Un país mágico en cual existía un instituto de cine, mágico también, en que la animación tomaba una dimensión inusitada, distinta a la que solía ocupar en otros países. Un ámbito de creación y realización inagotable. Un modo de trabajo libre, abierto permanentemente al cambio y al descubrimiento, llamado National Film Board of Canada.


Argentina, 1982 como punto de inflexión para algunos de nosotros. Al tomar conocimiento del imaginario que se gestaba allí, desesperamos por entender lo que sucedía a la distancia.
Ese fenómeno soñado, el paradigma de vivir para crear sin límites y con apoyo institucional para llevarlo adelante. Un verdadero paraíso. Todos los jóvenes de mi generación interesados en el cine de animación, junto con quienes llegaron antes o después a esta especialidad, lo venerábamos como lugar inequívoco de referencia y guía. Palabras mayores.
No se escatimaba en esfuerzo ni en experimentación, y se prodigaban tiempo y entusiasmo a la producción sostenida.
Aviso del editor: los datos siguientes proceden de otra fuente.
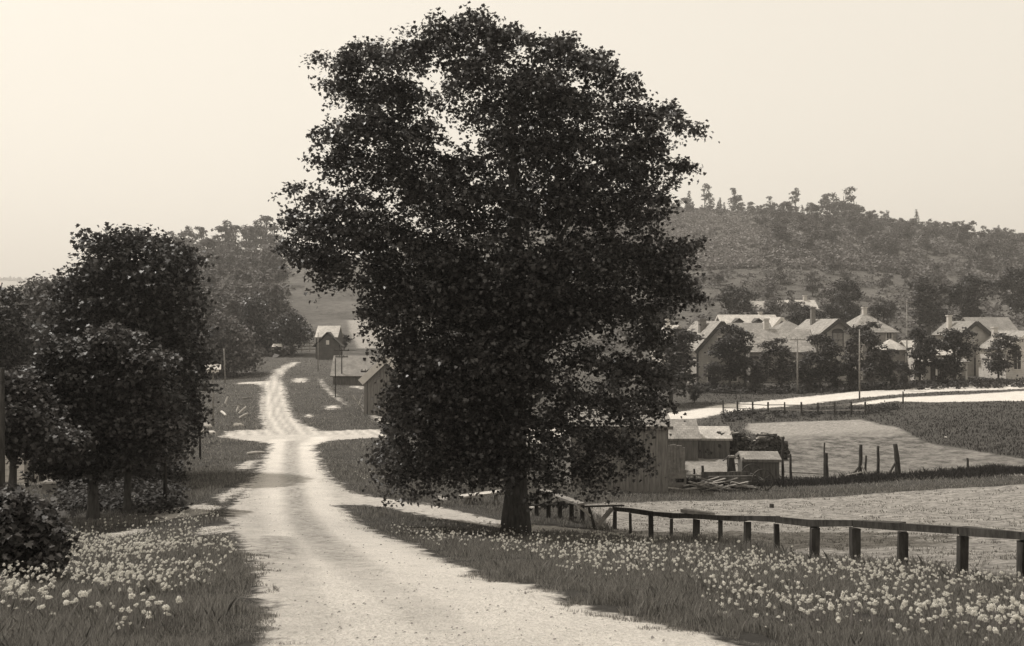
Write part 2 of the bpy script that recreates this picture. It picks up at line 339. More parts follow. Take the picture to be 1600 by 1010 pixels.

Se rendía culto al cine de autor, al cortometraje hecho en soledad que, difícilmente, podría tener eco para ser distribuido o comercializado por las vías convencionales.
Insisto: todos queríamos estar allí, nos enterábamos de lo que hacían y lo compartíamos como se podía, a través de versiones fílmicas descartadas, fotocopias de libros fotocopiados previamente, o a través de los relatos entusiastas de los maestros Víctor Iturralde y Luis Bras quienes habían accedido a esa Meca del cine de animación.